> **Exercise aim**: Retype all of the listing exactly, passing over any picture you find.

— Start Information provided —

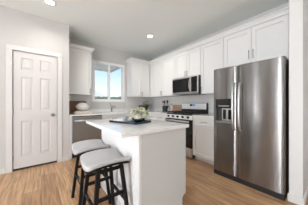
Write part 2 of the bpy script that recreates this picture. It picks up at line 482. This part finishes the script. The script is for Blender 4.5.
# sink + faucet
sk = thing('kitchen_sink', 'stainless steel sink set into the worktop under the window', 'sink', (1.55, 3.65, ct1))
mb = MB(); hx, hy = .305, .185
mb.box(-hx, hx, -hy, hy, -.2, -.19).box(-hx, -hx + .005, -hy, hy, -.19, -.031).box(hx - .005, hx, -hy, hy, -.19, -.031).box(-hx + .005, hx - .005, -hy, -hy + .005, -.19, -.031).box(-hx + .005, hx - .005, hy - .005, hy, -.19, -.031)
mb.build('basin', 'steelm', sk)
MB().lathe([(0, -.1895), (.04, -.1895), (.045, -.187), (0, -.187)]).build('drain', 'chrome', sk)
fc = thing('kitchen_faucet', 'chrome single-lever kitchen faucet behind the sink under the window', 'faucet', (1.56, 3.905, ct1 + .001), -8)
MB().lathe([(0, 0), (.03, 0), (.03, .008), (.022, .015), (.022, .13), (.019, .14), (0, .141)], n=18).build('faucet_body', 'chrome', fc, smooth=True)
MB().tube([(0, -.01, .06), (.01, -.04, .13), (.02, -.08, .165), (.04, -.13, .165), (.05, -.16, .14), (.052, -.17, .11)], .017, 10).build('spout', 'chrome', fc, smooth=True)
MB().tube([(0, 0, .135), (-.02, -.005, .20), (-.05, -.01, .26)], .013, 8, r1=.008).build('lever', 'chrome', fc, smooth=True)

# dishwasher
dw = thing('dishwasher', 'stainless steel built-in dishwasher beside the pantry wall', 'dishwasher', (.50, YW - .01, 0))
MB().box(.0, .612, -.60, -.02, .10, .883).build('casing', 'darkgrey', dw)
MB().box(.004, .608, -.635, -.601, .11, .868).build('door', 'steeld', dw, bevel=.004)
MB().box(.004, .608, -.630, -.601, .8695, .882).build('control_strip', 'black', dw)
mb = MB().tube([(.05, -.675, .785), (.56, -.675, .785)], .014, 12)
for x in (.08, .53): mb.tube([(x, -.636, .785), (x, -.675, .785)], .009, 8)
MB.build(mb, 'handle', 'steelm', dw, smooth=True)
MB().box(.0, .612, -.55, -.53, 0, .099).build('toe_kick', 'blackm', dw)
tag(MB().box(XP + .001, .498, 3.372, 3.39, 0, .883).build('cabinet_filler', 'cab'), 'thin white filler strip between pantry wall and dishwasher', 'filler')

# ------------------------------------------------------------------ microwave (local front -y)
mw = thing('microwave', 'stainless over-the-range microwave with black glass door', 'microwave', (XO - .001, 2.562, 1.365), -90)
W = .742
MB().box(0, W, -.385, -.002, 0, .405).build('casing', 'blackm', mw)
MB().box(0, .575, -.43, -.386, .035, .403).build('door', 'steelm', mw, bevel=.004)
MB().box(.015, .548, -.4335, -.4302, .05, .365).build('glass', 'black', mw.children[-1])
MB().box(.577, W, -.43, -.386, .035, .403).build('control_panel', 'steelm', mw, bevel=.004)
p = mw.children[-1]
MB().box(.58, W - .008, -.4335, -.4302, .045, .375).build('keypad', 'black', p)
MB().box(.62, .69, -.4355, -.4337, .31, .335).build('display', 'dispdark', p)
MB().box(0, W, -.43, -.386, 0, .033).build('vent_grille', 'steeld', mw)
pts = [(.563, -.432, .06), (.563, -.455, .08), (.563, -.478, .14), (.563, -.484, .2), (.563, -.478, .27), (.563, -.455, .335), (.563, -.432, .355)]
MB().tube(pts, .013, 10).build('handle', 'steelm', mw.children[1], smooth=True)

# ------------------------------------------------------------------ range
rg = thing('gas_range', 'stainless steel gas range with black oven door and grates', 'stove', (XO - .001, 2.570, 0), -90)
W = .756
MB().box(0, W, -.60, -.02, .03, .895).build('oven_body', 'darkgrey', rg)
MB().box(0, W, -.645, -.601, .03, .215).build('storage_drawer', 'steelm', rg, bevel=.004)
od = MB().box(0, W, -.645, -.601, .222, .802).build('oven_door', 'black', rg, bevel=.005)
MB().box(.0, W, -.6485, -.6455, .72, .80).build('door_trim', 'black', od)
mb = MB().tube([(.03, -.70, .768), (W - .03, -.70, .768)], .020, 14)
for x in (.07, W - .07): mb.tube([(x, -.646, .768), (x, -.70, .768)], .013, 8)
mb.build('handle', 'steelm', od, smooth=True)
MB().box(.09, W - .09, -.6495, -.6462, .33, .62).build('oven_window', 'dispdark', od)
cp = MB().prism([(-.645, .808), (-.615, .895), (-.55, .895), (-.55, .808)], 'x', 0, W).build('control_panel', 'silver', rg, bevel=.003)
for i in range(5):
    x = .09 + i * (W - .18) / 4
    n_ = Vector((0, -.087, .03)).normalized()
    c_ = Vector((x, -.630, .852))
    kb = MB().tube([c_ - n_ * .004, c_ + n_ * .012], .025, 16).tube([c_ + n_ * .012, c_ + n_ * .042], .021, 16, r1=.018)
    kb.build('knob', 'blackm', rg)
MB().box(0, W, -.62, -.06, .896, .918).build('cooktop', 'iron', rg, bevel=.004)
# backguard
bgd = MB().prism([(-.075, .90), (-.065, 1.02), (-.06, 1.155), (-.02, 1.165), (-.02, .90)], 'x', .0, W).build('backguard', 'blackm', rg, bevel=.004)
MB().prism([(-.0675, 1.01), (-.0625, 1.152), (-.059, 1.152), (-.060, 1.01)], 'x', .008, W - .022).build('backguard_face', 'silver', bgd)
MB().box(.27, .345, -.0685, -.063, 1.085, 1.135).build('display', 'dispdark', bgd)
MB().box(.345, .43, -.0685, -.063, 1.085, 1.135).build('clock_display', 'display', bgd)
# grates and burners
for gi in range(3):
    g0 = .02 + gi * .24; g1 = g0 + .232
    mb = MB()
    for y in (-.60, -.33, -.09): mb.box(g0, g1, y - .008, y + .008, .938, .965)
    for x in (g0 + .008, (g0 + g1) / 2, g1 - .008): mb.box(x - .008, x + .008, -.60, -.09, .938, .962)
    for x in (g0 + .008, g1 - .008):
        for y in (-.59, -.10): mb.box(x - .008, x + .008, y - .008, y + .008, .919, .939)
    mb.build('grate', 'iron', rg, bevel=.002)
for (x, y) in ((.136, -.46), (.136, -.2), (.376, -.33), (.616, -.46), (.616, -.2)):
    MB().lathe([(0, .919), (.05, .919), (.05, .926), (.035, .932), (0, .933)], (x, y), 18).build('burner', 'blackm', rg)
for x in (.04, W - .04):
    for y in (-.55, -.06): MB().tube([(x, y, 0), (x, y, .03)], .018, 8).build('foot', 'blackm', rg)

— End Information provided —

> **Output**:
Write part 2 of the bpy script that recreates this picture. It picks up at line 482. This part finishes the script. The script is for Blender 4.5.
# sink + faucet
sk = thing('kitchen_sink', 'stainless steel sink set into the worktop under the window', 'sink', (1.55, 3.65, ct1))
mb = MB(); hx, hy = .305, .185
mb.box(-hx, hx, -hy, hy, -.2, -.19).box(-hx, -hx + .005, -hy, hy, -.19, -.031).box(hx - .005, hx, -hy, hy, -.19, -.031).box(-hx + .005, hx - .005, -hy, -hy + .005, -.19, -.031).box(-hx + .005, hx - .005, hy - .005, hy, -.19, -.031)
mb.build('basin', 'steelm', sk)
MB().lathe([(0, -.1895), (.04, -.1895), (.045, -.187), (0, -.187)]).build('drain', 'chrome', sk)
fc = thing('kitchen_faucet', 'chrome single-lever kitchen faucet behind the sink under the window', 'faucet', (1.56, 3.905, ct1 + .001), -8)
MB().lathe([(0, 0), (.03, 0), (.03, .008), (.022, .015), (.022, .13), (.019, .14), (0, .141)], n=18).build('faucet_body', 'chrome', fc, smooth=True)
MB().tube([(0, -.01, .06), (.01, -.04, .13), (.02, -.08, .165), (.04, -.13, .165), (.05, -.16, .14), (.052, -.17, .11)], .017, 10).build('spout', 'chrome', fc, smooth=True)
MB().tube([(0, 0, .135), (-.02, -.005, .20), (-.05, -.01, .26)], .013, 8, r1=.008).build('lever', 'chrome', fc, smooth=True)

# dishwasher
dw = thing('dishwasher', 'stainless steel built-in dishwasher beside the pantry wall', 'dishwasher', (.50, YW - .01, 0))
MB().box(.0, .612, -.60, -.02, .10, .883).build('casing', 'darkgrey', dw)
MB().box(.004, .608, -.635, -.601, .11, .868).build('door', 'steeld', dw, bevel=.004)
MB().box(.004, .608, -.630, -.601, .8695, .882).build('control_strip', 'black', dw)
mb = MB().tube([(.05, -.675, .785), (.56, -.675, .785)], .014, 12)
for x in (.08, .53): mb.tube([(x, -.636, .785), (x, -.675, .785)], .009, 8)
MB.build(mb, 'handle', 'steelm', dw, smooth=True)
MB().box(.0, .612, -.55, -.53, 0, .099).build('toe_kick', 'blackm', dw)
tag(MB().box(XP + .001, .498, 3.372, 3.39, 0, .883).build('cabinet_filler', 'cab'), 'thin white filler strip between pantry wall and dishwasher', 'filler')

# ------------------------------------------------------------------ microwave (local front -y)
mw = thing('microwave', 'stainless over-the-range microwave with black glass door', 'microwave', (XO - .001, 2.562, 1.365), -90)
W = .742
MB().box(0, W, -.385, -.002, 0, .405).build('casing', 'blackm', mw)
MB().box(0, .575, -.43, -.386, .035, .403).build('door', 'steelm', mw, bevel=.004)
MB().box(.015, .548, -.4335, -.4302, .05, .365).build('glass', 'black', mw.children[-1])
MB().box(.577, W, -.43, -.386, .035, .403).build('control_panel', 'steelm', mw, bevel=.004)
p = mw.children[-1]
MB().box(.58, W - .008, -.4335, -.4302, .045, .375).build('keypad', 'black', p)
MB().box(.62, .69, -.4355, -.4337, .31, .335).build('display', 'dispdark', p)
MB().box(0, W, -.43, -.386, 0, .033).build('vent_grille', 'steeld', mw)
pts = [(.563, -.432, .06), (.563, -.455, .08), (.563, -.478, .14), (.563, -.484, .2), (.563, -.478, .27), (.563, -.455, .335), (.563, -.432, .355)]
MB().tube(pts, .013, 10).build('handle', 'steelm', mw.children[1], smooth=True)

# ------------------------------------------------------------------ range
rg = thing('gas_range', 'stainless steel gas range with black oven door and grates', 'stove', (XO - .001, 2.570, 0), -90)
W = .756
MB().box(0, W, -.60, -.02, .03, .895).build('oven_body', 'darkgrey', rg)
MB().box(0, W, -.645, -.601, .03, .215).build('storage_drawer', 'steelm', rg, bevel=.004)
od = MB().box(0, W, -.645, -.601, .222, .802).build('oven_door', 'black', rg, bevel=.005)
MB().box(.0, W, -.6485, -.6455, .72, .80).build('door_trim', 'black', od)
mb = MB().tube([(.03, -.70, .768), (W - .03, -.70, .768)], .020, 14)
for x in (.07, W - .07): mb.tube([(x, -.646, .768), (x, -.70, .768)], .013, 8)
mb.build('handle', 'steelm', od, smooth=True)
MB().box(.09, W - .09, -.6495, -.6462, .33, .62).build('oven_window', 'dispdark', od)
cp = MB().prism([(-.645, .808), (-.615, .895), (-.55, .895), (-.55, .808)], 'x', 0, W).build('control_panel', 'silver', rg, bevel=.003)
for i in range(5):
    x = .09 + i * (W - .18) / 4
    n_ = Vector((0, -.087, .03)).normalized()
    c_ = Vector((x, -.630, .852))
    kb = MB().tube([c_ - n_ * .004, c_ + n_ * .012], .025, 16).tube([c_ + n_ * .012, c_ + n_ * .042], .021, 16, r1=.018)
    kb.build('knob', 'blackm', rg)
MB().box(0, W, -.62, -.06, .896, .918).build('cooktop', 'iron', rg, bevel=.004)
# backguard
bgd = MB().prism([(-.075, .90), (-.065, 1.02), (-.06, 1.155), (-.02, 1.165), (-.02, .90)], 'x', .0, W).build('backguard', 'blackm', rg, bevel=.004)
MB().prism([(-.0675, 1.01), (-.0625, 1.152), (-.059, 1.152), (-.060, 1.01)], 'x', .008, W - .022).build('backguard_face', 'silver', bgd)
MB().box(.27, .345, -.0685, -.063, 1.085, 1.135).build('display', 'dispdark', bgd)
MB().box(.345, .43, -.0685, -.063, 1.085, 1.135).build('clock_display', 'display', bgd)
# grates and burners
for gi in range(3):
    g0 = .02 + gi * .24; g1 = g0 + .232
    mb = MB()
    for y in (-.60, -.33, -.09): mb.box(g0, g1, y - .008, y + .008, .938, .965)
    for x in (g0 + .008, (g0 + g1) / 2, g1 - .008): mb.box(x - .008, x + .008, -.60, -.09, .938, .962)
    for x in (g0 + .008, g1 - .008):
        for y in (-.59, -.10): mb.box(x - .008, x + .008, y - .008, y + .008, .919, .939)
    mb.build('grate', 'iron', rg, bevel=.002)
for (x, y) in ((.136, -.46), (.136, -.2), (.376, -.33), (.616, -.46), (.616, -.2)):
    MB().lathe([(0, .919), (.05, .919), (.05, .926), (.035, .932), (0, .933)], (x, y), 18).build('burner', 'blackm', rg)
for x in (.04, W - .04):
    for y in (-.55, -.06): MB().tube([(x, y, 0), (x, y, .03)], .018, 8).build('foot', 'blackm', rg)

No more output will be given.